On a night in which he celebrated his 100th NRL game, with almost no external fanfare given his recent signing with the Eels, Lomax finally went back to the centres given the missing Jack Bird (concussion).

Earlier this week, he finally confirmed his end-of-season departure to the Eels. What a bargain that might be for Parramatta. But as much as Lomax was a standout, the result also said a lot about the new starch in the Red V.

If the first 20 minutes was anything to go by, then it was shaping as a long night for the Dragons.

Faced with a stiff southerly breeze, so wondrously captured by that famous wind sock on top of the eastern hill, St George Illawarra couldn’t get out of their own territory. How the Warriors led by only six points was one of those rugby league puzzles which may never be solved?

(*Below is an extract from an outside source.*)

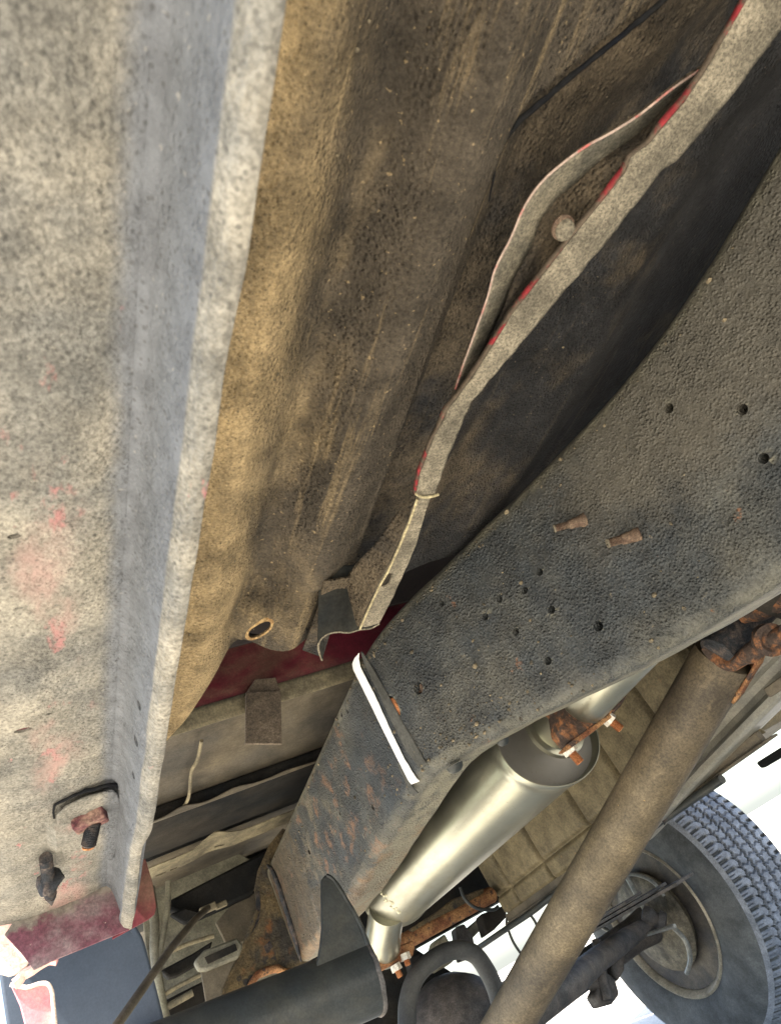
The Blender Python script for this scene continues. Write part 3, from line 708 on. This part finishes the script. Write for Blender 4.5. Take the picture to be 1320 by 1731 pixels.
def cross(y, depth, zb, nm='crossmember', lab=None):
    prof_ = [(0, .440), (0.002, zb + .004), (.006, zb), (depth * .7, zb + .006), (depth * .78, zb + .018), (depth * .80, zb + .022), (depth, zb + .024)]
    def f(u, v):
        x = -.05 + 1.78 * u; i = v * (len(prof_) - 1); k = min(int(i), len(prof_) - 2); t = i - k
        yy = prof_[k][0] * (1-t) + prof_[k+1][0] * t; z = prof_[k][1] * (1-t) + prof_[k+1][1] * t
        return P(x, y + yy + noise.noise(Vector((x * 7, 0, y))) * .002, z)
    mb = MB(); mb.grid(120, 12, f); return mb.build(nm, M['bed_dark'], T, lab, solid=.002)
cross(1.235, .27, .418, lab='dark bed crossmember ahead of the pale flange')
cross(1.76, .25, .418, lab='dark bed crossmember behind the pale flange')
cross(2.25, .22, .418)
# seam edge with gaps, light flange, stiffener
def seam(y, z, x0, x1, bumps, name, mat, lab, w=.016, par=bedo):
    def f(u, v):
        x = x0 + (x1 - x0) * u
        dz = sum(a * math.exp(-((x - c) / s) ** 2) for c, s, a in bumps)
        return P(x, y - w + w * v, z + dz * (1 - v) * -1 + .003 * v)
    mb = MB(); mb.grid(140, 4, f); return mb.build(name, mat, par, lab, solid=.0016)
seam(1.236, .414, .10, .60, [(.235, .022, -.007), (.325, .03, -.006), (.42, .03, -.003)], 'floor_seam_edge', M['bed'], 'bent edge of the bed floor sheet with dark gaps')
def fl3(u, v):
    x = .10 + .5 * u; bump_ = .030 * math.exp(-((x - .315) / .022) ** 2) + .014 * math.exp(-((x - .345) / .03) ** 2)
    y = 1.462 + .058 * v - bump_ * (1 - v)
    return P(x, y, .417 - .003 * v + .006 * math.exp(-((x - .315) / .03) ** 2))
mb = MB(); mb.grid(120, 6, fl3); fo = mb.build('bed_flange', M['bed_lip'], T, 'pale bent flange with small slots', solid=.002)
ck = MB()
for (px, py, L) in ((372, 1431, .010), (272, 1475, .010), (294, 1466, .006)):
    p = at('z', px, py, .416); ck.prism([q_ - Vector((0, 0, .02)) for q_ in oval(p, Vector((1, 0, 0)), L * .6, .0045, 16)], (0, 0, .04))
cut(fo, ck)
rb = smoothpath([at('z', *p, .425) for p in ((341, 1252), (334, 1285), (324, 1305), (320, 1345), (312, 1362))], 5)
mb = MB(); mb.tube(rb, .0028, 8); mb.build('stiffener_bead', M['bed_lip'], bedo, 'narrow pale bead crossing the sheet')
# brown steel tab hanging from the front wall
T0 = [at('y', *p, .925) for p in ((416, 1170), (475, 1168), (477, 1257), (415, 1257))]
mb = MB(); mb.prism(T0, (0, .005, 0)); mb.build('steel_tab', M['tab'], T, 'square brown steel tab hanging below the maroon wall', bevel=.0008)
T1 = [at('y', *p, .93) for p in ((432, 1148), (466, 1145), (475, 1168), (416, 1171))]
mb = MB(); mb.prism(T1, (0, .016, 0)); mb.build('tab_root', M['tab'], T, bevel=.001)
# small inner sheets, latch tray and struts behind the hanger
def sheet(name, pts, ax, v, thick, mat, lab=None, par=T, bev=.002):
    off = {'x': (thick, 0, 0), 'y': (0, thick, 0), 'z': (0, 0, thick)}[ax]
    mb = MB(); mb.prism([at(ax, *p, v) for p in pts], off); return mb.build(name, mat, par, lab, bevel=bev)
wh = sheet('wheel_house', ((236, 1500), (262, 1488), (330, 1455), (400, 1440), (455, 1470), (430, 1545), (440, 1600), (520, 1620), (530, 1760), (270, 1760), (262, 1690), (247, 1600)), 'y', 1.72, .01, M['strap'], 'pale ribbed inner wheel house')
sheet('step_rib', ((285, 1522), (460, 1432), (470, 1452), (440, 1495), (425, 1512), (330, 1555), (282, 1535)), 'y', 1.60, .03, M['bed_dark'], 'dark pressed step in the wheel house', wh, .006)
sheet('step_rib', ((288, 1545), (314, 1534), (345, 1543), (338, 1552), (312, 1560)), 'y', 1.58, .02, M['bed_dark'], None, wh, .003)
sheet('step_rib', ((272, 1640), (325, 1612), (360, 1590), (352, 1618), (300, 1648), (285, 1652)), 'y', 1.60, .03, M['bed_dark'], None, wh, .004)
sheet('step_rib', ((262, 1700), (300, 1680), (350, 1655), (352, 1690), (358, 1760), (285, 1760)), 'y', 1.60, .03, M['bed_dark'], None, wh, .004)
for pp, r_, mt in ((((254, 1500), (262, 1560), (262, 1610), (275, 1700), (290, 1760)), .009, 'strap'), (((285, 1490), (284, 1530), (276, 1580), (268, 1625)), .006, 'strap'),
                   (((272, 1708), (300, 1693), (326, 1678)), .006, 'bed_lip'), (((262, 1692), (300, 1668), (345, 1645)), .004, 'bed_lip'), (((285, 1610), (320, 1595), (362, 1582)), .004, 'bed_lip')):
    mb = MB(); mb.tube(smoothpath([at('y', *p, 1.575) for p in pp], 4), r_, 10); mb.build('pressed_bead', M[mt], wh)
tray = MB()
trp = [at('y', *p, 1.50) for p in ((328, 1625), (345, 1606), (402, 1584), (412, 1598), (404, 1618), (350, 1640), (336, 1640))]
tray.prism(trp, (0, .02, 0)); to = tray.build('latch_tray', M['strap'], T, 'small pale pressed tray with a dark slot', bevel=.004)
sheet('tray_slot', ((346, 1618), (398, 1595), (402, 1606), (352, 1630)), 'y', 1.496, .003, M['bed_dark'], None, to, .001)
sheet('side_strap', ((340, 1640), (395, 1625), (402, 1612), (376, 1672), (372, 1700), (352, 1712)), 'y', 1.515, .01, M['bed'], 'grey strap below the pale tray')
sheet('side_strap', ((400, 1520), (452, 1500), (470, 1560), (420, 1590), (385, 1600), (365, 1560)), 'y', 1.62, .01, M['bed'], 'grey strap beside the hanger')
# support rod
mb = MB(); mb.tube([at('y', 352, 1535, 1.42), at('y', 332, 1552, 1.36), at('y', 290, 1602, 1.18), at('y', 190, 1745, 1.02)], .0055, 12)
mb.build('support_rod', M['bed'], T, 'thin grey rod running down to the mud flap')
mb = MB(); mb.box(at('y', 352, 1536, 1.45), (.03, .012, .012)); mb.box(at('y', 374, 1530, 1.46), (.022, .008, .010)); mb.build('rod_clip', M['bed_lip'], T, 'small clip at the top of the rod', bevel=.002)
# mud flap
def flap(u, v):
    x = -.05 + .177 * u; z = .30 - .45 * v
    if u > .93: x -= .012 * (1 - sst(0, .12, v))
    return P(x, 1.2 + .004 * math.sin(z * 22) + .003 * math.sin(x * 30), z)
mb = MB(); mb.grid(40, 40, flap); mb.build('mud_flap', M['flap'], T, 'smooth rubber mud flap with blue haze put into its colour', solid=.005)

# ---- exhaust --------------------------------------------------------------------------------
def ring_oval(mb, x, y, z, a, b, n=56):
    return [mb.bm.verts.new(P(x + a * math.cos(2*math.pi*k/n), y, z + b * math.sin(2*math.pi*k/n))) for k in range(n)]
MX, MZ0, MZ1, A_, B_ = .603, .182, .182, .075, .059
mb = MB(); rr = []
st_ = [(.783, .98), (.775, .990), (.768, 1.025), (.768, 1.045), (.773, 1.05), (.782, 1.035), (.786, 1.0), (.80, .995), (.95, 1.0), (1.2, 1.0), (1.36, .99), (1.372, .985), (1.376, 1.02), (1.384, 1.03), (1.388, 1.01), (1.389, .95)]
for y, s in st_:
    t = (y - .78) / .6; rr.append(ring_oval(mb, MX - .019 * t, y, MZ0 + (MZ1 - MZ0) * t, A_ * s * (1 - .08 * t), B_ * s * (1 - .06 * t)))
for Aq, Bq in zip(rr, rr[1:]):
    for k in range(56): mb.face((Aq[k], Aq[(k+1) % 56], Bq[(k+1) % 56], Bq[k]))
mb.face(rr[-1])
muf = mb.build('muffler', M['steel'], T, 'shiny oval stainless muffler', smooth=True)
mb = MB(); a = ring_oval(mb, MX, .781, MZ0, A_ * .985, B_ * .985); b = ring_oval(mb, MX + .002, .784, MZ0, A_ * .85, B_ * .85); c = ring_oval(mb, MX + .01, .782, MZ0 + .005, .03, .03)
for Aq, Bq in ((a, b), (b, c)):
    for k in range(56): mb.face((Aq[k], Aq[(k+1) % 56], Bq[(k+1) % 56], Bq[k]))
mb.face(c); mb.build('end_cap', M['steel_end'], muf, 'recessed grey front cap of the muffler')
mb = MB(); pz = [P(.628, .80, .195), P(.630, .77, .195), P(.634, .70, .196), P(.636, .60, .198), P(.64, .42, .20)]
mb.tube(smoothpath(pz, 6), .034, 36); mb.build('inlet_pipe', M['steel'], muf, 'polished inlet pipe')
mb = MB(); mb.lathe([(0, .040), (.004, .0425), (.010, .0415), (.012, .036)], P(.630, .786, .195), (0, -1, 0), 40); mb.build('inlet_collar', M['steel'], muf)
ot = [at('y', 655, 1535, 1.36), at('y', 648, 1575, 1.43), at('y', 648, 1608, 1.50)]
mb = MB(); mb.tube(ot, .033, 32); mb.build('outlet_pipe', M['steel'], muf, 'short outlet pipe at the rear end')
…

Zac Lomax was been superb for the Dragons.

Zac Lomax was been superb for the Dragons.Credit: Getty

But once the Dragons finally found a bit of territory, they pounced. Moses Suli burst through. Mikaele Ravalawa powered his way over in the corner. Ben Hunt, with some of the shortest arms in the NRL, stretched out to plant the ball on the line despite the attention of three Warriors’ attackers.

But it was nothing compared to the two second-half tries, one a spectacular Lomax leap above Marcelo Montoya off a Hunt kick, the other a 90-metre runaway effort from Tyrell Sloan after Shaun Johnson had fumbled on the Dragons’ line.

On Lomax’s try, Warriors coach Andrew Webster said: “We knew he was a threat in the air. All week, we spoke about it.”

That was the beautiful, then there was the bizarre.

Roger Tuivasa-Sheck, only a couple of months returned to rugby league, might not have brushed up on the rules again, inexplicably touching a Johnson short dropout which was bobbing around like a cork and about to go over the 10-metre line.

It gave the Dragons a rare penalty and the chance to pad their lead to 24-6, a lead they were never going to give up, especially with Lomax in this type of rare form.